Sister Margaret Anne describes herself as a shy person who goes out of her way to avoid being the centre of attention.

But the Miami-area nun couldn’t avoid the international spotlight after an online video surfaced of her mowing through fallen trees with a chainsaw after Hurricane Irma.

Speaking with CTV News Channel on Thursday, Sister Margaret Anne explained the story behind the video. She said she rode out the storm with her fellow nuns at Archbishop Coleman Carrol High School near Miami, where she is the principal.

When the nuns headed back to their convent on Monday, they came upon a blocked road, and Sister Margaret Anne said she saw a car spin out in the mud and nearly crash into a concrete wall.

So she went back to the high school, grabbed a chainsaw and got to work dressed in a full habit.

“I had the time, I had the chainsaw, and I figured I’d just do what I could to help out,” she said.

Sister Margaret Anne spent the next three hours carving through fallen trees branches. As she worked, passers-by thanked her and took photos.

She admits it was tricky to do in her habit.

“I had to be very careful because the front part is called a scapular, and it blows in the wind and I had to be very careful that that didn’t blow into the chainsaw,” she said,

She was so focused that she didn’t notice when a police officer started shooting video on his phone.

“Afterwards, the police officer handed me a pair of gloves and thanked me and said, ‘You don’t have to do this, the police will come and do it.’ And I said, ‘But it’s going to take them too long and they’ve got a lot of people to care for,’” she recalled.
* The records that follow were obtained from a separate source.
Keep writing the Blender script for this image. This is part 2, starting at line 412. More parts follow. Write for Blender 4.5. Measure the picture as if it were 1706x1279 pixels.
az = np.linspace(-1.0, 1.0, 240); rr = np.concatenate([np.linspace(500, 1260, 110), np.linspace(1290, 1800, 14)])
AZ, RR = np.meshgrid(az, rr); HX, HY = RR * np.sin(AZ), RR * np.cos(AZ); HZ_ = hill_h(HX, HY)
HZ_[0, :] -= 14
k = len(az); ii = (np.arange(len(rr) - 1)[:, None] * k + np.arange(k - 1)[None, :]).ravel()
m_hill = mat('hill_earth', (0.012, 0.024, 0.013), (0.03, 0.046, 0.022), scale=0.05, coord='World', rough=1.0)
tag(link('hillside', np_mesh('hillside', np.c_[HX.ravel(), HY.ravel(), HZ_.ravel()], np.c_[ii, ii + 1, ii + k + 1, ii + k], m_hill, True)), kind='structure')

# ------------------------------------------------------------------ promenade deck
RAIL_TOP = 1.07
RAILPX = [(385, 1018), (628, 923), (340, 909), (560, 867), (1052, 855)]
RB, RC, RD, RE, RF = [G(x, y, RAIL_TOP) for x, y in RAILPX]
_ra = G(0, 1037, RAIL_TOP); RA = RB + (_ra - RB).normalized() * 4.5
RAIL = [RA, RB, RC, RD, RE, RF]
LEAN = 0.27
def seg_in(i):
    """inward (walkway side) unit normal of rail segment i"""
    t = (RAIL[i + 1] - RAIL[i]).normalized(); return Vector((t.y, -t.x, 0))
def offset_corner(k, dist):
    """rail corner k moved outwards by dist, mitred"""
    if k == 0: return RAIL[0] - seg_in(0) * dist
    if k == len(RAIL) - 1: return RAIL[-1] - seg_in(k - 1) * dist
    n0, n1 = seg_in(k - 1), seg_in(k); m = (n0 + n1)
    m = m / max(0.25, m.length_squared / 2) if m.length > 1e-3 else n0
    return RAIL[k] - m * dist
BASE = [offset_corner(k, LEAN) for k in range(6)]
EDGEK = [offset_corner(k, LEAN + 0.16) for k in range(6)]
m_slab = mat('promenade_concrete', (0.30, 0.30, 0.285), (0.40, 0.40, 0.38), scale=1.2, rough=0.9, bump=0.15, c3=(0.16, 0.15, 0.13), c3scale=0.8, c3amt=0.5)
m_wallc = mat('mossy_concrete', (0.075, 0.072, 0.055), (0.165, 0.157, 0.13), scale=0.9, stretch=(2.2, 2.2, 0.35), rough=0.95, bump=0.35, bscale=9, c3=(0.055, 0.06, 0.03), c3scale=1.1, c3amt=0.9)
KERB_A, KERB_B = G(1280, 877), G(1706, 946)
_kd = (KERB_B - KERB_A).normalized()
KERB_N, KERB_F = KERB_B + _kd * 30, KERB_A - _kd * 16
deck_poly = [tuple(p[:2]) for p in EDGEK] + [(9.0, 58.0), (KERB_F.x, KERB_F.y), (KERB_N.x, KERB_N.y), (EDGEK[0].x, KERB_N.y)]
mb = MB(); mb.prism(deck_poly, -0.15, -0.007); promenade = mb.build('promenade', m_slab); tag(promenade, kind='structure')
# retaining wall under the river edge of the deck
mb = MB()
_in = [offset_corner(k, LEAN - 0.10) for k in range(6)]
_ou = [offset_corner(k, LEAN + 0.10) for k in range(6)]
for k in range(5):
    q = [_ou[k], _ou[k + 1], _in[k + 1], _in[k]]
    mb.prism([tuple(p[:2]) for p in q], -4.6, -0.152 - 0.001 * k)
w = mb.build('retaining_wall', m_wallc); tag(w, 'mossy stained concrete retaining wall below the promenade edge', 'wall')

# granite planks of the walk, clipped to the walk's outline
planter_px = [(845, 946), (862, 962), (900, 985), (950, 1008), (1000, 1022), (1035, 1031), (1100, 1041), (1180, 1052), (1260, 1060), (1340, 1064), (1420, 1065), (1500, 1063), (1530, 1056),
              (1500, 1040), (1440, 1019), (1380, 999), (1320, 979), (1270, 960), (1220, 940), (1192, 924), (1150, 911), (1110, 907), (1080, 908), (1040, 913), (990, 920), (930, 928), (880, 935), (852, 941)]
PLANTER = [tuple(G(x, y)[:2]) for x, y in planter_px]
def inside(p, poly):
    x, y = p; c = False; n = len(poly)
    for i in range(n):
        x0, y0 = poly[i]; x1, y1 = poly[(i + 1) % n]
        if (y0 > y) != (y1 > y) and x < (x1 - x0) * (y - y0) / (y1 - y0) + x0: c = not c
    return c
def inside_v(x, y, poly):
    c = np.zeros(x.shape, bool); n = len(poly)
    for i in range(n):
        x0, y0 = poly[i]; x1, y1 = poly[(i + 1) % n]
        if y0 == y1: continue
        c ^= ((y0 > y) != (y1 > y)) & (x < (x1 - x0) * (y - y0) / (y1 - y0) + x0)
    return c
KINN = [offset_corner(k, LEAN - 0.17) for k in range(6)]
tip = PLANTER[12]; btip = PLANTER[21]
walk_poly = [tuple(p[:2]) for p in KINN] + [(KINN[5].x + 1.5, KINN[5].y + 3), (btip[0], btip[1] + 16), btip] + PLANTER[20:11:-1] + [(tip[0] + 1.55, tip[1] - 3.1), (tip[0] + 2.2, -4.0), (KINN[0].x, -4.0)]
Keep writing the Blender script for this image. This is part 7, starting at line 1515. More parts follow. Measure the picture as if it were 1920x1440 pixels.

The officer later posted the video to the Miami-Dade Police Department’s Facebook page, where it has been seen more than 5.9 million times.

Sister Margaret Anne said the attention has been largely positive and that she thinks she’s shattered some people’s perceptions of what nuns do.

“They think that maybe we just sit in the church and just pray all the time. We do pray, and our prayer is what gives us strength, feeds our relationship with our Lord, and then that sends us out to want to love and serve and help anybody that we can,” she said.

“We always are ready to roll up our sleeves, do what’s necessary to help out wherever.”